(begin)

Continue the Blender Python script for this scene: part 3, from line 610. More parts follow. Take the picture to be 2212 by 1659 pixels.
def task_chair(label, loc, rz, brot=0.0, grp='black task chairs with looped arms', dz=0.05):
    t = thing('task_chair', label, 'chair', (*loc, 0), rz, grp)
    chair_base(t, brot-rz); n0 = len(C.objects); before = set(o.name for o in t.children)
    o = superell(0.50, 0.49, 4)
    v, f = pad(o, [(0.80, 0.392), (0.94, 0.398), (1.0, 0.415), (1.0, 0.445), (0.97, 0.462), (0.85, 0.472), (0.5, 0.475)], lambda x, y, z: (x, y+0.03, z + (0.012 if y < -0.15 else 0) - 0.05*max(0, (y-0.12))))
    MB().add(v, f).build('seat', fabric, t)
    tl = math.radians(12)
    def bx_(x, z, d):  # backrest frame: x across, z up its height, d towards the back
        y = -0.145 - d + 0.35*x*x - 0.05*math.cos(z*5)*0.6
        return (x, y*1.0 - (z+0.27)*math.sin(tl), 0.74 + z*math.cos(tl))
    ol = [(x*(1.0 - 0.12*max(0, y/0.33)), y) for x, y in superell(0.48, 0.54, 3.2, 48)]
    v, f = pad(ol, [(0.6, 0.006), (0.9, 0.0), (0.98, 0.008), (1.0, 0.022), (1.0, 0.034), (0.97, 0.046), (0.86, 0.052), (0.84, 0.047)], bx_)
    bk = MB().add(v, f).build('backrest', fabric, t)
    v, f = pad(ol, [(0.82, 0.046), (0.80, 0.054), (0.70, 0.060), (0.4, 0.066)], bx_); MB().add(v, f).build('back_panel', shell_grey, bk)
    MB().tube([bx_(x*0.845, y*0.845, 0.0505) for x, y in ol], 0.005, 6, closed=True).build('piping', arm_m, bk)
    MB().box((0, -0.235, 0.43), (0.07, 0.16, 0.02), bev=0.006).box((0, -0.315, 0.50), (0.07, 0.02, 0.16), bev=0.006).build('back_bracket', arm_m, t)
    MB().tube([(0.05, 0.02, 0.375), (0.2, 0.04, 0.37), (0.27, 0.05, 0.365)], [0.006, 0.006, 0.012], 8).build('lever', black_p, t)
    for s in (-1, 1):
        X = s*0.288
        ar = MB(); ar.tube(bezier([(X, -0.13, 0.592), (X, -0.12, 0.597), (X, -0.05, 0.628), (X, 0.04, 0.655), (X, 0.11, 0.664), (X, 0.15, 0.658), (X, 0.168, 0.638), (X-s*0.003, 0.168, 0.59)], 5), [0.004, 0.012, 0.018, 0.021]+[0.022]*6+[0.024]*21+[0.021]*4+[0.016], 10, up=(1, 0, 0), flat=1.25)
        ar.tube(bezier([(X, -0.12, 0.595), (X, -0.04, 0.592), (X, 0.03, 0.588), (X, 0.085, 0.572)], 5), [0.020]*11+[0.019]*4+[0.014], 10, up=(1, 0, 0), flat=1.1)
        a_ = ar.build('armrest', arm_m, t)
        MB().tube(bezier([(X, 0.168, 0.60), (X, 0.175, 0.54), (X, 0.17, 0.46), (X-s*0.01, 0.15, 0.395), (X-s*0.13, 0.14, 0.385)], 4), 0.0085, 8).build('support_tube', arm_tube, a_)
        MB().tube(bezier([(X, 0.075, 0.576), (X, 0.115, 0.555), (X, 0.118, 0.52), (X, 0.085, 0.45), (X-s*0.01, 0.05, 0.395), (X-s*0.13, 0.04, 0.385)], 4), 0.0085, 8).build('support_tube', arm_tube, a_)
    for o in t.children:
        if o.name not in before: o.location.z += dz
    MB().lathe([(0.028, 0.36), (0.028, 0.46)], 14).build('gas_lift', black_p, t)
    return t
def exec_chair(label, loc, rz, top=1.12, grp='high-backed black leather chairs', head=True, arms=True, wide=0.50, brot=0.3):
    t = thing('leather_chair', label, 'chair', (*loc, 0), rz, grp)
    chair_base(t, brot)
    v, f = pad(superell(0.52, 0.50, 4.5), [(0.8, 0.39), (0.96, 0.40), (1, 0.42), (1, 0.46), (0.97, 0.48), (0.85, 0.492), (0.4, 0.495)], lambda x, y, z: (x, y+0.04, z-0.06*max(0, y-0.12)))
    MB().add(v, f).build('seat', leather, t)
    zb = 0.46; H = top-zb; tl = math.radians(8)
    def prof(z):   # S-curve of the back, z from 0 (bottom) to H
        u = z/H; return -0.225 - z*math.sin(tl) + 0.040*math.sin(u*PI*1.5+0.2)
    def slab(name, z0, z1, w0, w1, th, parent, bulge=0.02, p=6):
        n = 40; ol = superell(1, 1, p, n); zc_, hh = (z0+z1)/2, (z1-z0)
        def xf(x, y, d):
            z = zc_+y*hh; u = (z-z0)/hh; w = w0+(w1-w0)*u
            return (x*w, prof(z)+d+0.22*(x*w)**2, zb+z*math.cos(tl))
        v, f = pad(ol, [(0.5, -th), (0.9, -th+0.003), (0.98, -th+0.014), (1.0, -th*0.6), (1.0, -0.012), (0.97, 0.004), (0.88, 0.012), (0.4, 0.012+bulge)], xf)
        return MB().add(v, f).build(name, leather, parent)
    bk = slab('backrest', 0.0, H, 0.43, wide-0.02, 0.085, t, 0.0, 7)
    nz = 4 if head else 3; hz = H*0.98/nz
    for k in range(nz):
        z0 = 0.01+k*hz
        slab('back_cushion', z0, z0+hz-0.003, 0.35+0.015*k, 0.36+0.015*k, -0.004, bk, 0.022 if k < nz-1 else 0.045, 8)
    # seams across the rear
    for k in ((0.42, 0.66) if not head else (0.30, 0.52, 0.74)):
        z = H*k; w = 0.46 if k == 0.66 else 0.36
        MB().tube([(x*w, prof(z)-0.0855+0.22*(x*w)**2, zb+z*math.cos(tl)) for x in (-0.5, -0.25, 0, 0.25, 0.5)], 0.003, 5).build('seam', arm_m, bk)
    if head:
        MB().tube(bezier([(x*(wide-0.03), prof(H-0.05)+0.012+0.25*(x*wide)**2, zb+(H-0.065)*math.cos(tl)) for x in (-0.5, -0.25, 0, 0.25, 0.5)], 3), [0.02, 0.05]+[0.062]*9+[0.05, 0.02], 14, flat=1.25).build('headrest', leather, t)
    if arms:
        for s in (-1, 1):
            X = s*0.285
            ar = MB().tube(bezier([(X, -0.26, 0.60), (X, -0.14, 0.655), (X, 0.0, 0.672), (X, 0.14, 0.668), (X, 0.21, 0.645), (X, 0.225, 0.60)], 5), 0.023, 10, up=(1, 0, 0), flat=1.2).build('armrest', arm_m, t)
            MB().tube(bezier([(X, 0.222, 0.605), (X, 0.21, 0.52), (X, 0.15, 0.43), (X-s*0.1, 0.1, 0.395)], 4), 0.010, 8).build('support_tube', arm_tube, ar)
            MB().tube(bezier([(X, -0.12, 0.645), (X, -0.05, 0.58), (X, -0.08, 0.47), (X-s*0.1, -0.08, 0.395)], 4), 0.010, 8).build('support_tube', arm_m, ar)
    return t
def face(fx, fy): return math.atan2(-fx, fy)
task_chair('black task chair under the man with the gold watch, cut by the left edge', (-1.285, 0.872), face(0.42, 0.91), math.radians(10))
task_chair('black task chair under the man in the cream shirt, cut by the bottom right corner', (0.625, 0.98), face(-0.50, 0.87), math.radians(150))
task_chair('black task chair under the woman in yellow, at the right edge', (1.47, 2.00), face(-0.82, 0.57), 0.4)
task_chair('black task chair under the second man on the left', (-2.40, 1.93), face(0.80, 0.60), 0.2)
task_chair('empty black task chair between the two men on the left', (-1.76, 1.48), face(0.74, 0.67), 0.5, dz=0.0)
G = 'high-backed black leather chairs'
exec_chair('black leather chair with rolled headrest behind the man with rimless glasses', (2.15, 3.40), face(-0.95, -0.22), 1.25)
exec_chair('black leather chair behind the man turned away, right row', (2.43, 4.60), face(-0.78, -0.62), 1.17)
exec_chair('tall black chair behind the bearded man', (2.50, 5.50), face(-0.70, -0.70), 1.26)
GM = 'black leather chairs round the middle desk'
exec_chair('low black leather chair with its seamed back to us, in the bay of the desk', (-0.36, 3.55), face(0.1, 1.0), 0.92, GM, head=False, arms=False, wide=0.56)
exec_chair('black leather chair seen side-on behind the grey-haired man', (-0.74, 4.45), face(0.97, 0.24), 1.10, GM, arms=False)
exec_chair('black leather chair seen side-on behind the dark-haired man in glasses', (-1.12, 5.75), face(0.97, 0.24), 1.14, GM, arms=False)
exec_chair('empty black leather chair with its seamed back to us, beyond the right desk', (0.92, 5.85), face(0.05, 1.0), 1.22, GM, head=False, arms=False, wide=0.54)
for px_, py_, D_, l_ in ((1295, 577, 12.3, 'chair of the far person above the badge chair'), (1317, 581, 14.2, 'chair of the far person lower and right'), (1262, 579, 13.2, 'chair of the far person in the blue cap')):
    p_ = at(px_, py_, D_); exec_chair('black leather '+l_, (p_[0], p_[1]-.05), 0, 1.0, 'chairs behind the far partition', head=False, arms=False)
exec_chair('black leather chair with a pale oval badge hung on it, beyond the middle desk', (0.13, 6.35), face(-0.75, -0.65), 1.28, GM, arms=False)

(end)

AIM OF THE TASK
Find each line with the string "from" and copy it out.

THE REPLY
Continue the Blender Python script for this scene: part 3, from line 610. More parts follow. Take the picture to be 2212 by 1659 pixels.
    def prof(z):   # S-curve of the back, z from 0 (bottom) to H